Recorded data:
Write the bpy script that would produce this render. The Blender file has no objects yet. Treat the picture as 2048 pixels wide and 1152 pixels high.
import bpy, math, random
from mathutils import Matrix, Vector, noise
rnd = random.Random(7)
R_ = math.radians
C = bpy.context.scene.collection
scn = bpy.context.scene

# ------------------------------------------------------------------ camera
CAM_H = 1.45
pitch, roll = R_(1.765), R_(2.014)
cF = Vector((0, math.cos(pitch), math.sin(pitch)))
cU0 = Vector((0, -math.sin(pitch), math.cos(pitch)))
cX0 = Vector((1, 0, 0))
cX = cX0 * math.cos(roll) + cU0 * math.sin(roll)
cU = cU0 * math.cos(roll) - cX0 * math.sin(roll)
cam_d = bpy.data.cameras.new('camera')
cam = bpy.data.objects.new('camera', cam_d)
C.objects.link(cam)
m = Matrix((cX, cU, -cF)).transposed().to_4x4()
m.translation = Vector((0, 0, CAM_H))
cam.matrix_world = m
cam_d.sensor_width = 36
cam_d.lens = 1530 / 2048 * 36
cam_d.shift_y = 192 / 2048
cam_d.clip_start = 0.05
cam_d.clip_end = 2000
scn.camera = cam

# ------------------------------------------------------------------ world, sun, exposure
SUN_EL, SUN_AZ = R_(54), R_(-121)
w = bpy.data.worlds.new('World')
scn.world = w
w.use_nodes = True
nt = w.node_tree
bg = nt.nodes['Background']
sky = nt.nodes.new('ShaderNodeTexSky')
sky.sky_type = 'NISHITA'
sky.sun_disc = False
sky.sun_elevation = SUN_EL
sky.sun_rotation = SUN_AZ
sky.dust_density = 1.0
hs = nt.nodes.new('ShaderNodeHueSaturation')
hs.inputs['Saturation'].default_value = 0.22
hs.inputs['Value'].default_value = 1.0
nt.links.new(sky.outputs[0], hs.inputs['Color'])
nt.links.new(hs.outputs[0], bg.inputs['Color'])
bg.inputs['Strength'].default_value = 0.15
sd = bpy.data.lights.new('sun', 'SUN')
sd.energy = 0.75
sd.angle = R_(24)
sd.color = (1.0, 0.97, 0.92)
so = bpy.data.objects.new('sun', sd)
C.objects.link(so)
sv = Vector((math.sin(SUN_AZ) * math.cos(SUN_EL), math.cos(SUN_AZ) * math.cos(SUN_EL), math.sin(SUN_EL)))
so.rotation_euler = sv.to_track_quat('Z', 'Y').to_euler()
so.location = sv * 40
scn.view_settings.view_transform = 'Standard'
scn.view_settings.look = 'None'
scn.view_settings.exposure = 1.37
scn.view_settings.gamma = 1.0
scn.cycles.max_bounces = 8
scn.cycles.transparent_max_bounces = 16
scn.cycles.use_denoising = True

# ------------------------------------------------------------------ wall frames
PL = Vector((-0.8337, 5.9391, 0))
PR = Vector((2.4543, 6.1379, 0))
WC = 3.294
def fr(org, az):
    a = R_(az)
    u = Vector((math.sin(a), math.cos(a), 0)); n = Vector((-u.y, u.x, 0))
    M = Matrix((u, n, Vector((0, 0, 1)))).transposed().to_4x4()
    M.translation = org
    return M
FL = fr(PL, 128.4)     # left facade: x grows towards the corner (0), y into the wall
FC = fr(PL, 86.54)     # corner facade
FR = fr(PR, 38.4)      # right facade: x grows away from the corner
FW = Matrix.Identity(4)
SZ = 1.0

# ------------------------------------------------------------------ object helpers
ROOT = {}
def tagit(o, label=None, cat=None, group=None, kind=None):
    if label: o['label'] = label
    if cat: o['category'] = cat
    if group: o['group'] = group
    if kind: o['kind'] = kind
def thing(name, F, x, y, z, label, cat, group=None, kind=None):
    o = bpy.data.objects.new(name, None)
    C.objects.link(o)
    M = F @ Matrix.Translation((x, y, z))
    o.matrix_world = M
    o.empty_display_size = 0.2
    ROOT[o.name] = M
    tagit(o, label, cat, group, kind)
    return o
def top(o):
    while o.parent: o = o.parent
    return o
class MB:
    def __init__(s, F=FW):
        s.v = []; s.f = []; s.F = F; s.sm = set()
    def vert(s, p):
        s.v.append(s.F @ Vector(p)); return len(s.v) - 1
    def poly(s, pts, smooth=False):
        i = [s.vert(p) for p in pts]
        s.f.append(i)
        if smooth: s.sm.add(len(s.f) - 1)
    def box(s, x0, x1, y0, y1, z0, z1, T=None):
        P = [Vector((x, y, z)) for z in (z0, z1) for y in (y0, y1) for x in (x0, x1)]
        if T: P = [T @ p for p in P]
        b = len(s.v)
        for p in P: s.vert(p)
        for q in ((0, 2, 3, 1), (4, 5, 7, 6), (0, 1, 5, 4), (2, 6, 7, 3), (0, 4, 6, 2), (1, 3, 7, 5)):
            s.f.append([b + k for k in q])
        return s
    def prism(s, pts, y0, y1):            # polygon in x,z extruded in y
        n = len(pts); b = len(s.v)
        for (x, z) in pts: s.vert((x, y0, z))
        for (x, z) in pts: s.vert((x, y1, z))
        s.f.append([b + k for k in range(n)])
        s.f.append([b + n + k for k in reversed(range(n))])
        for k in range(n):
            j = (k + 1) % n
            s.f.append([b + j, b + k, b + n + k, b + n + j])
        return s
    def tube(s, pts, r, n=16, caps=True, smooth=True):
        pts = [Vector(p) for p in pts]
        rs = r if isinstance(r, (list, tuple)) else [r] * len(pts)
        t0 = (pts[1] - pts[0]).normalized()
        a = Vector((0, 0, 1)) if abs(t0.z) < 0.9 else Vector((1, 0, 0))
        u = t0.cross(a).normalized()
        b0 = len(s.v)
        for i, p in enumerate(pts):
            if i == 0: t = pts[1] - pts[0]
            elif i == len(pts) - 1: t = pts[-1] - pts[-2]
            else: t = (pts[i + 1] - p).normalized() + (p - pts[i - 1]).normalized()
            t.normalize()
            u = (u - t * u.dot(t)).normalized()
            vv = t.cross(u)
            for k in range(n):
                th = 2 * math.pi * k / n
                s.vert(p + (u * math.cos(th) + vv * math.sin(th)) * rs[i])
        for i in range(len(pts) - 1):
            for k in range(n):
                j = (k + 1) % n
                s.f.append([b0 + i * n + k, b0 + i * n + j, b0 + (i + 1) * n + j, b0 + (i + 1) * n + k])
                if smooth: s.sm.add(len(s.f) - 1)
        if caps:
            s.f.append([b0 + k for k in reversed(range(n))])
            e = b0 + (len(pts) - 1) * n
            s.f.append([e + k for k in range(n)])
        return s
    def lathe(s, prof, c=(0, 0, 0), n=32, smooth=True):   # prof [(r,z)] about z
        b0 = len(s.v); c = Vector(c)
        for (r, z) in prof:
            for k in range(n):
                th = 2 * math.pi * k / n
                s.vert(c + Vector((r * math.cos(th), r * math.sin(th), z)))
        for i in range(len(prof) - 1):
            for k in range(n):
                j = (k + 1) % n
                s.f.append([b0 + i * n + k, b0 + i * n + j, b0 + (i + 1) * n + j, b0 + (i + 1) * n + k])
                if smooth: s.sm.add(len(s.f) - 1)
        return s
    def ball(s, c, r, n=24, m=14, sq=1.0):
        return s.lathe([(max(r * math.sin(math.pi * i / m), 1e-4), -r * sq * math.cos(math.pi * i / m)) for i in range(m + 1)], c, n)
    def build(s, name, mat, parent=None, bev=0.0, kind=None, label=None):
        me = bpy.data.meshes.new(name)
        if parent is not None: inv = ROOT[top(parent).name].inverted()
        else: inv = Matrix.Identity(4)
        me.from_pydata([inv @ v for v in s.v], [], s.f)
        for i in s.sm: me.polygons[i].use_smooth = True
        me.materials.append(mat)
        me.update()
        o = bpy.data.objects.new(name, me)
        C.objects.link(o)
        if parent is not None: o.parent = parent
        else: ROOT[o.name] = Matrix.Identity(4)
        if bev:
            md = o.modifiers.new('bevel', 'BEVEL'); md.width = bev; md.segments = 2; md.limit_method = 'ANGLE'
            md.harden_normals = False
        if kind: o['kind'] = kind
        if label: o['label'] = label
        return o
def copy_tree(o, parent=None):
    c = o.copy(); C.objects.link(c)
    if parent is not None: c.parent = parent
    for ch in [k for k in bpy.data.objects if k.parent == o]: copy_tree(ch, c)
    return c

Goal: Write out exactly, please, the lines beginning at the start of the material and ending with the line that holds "scn.camera = cam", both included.

Response to the task:
Write the bpy script that would produce this render. The Blender file has no objects yet. Treat the picture as 2048 pixels wide and 1152 pixels high.
import bpy, math, random
from mathutils import Matrix, Vector, noise
rnd = random.Random(7)
R_ = math.radians
C = bpy.context.scene.collection
scn = bpy.context.scene

# ------------------------------------------------------------------ camera
CAM_H = 1.45
pitch, roll = R_(1.765), R_(2.014)
cF = Vector((0, math.cos(pitch), math.sin(pitch)))
cU0 = Vector((0, -math.sin(pitch), math.cos(pitch)))
cX0 = Vector((1, 0, 0))
cX = cX0 * math.cos(roll) + cU0 * math.sin(roll)
cU = cU0 * math.cos(roll) - cX0 * math.sin(roll)
cam_d = bpy.data.cameras.new('camera')
cam = bpy.data.objects.new('camera', cam_d)
C.objects.link(cam)
m = Matrix((cX, cU, -cF)).transposed().to_4x4()
m.translation = Vector((0, 0, CAM_H))
cam.matrix_world = m
cam_d.sensor_width = 36
cam_d.lens = 1530 / 2048 * 36
cam_d.shift_y = 192 / 2048
cam_d.clip_start = 0.05
cam_d.clip_end = 2000
scn.camera = cam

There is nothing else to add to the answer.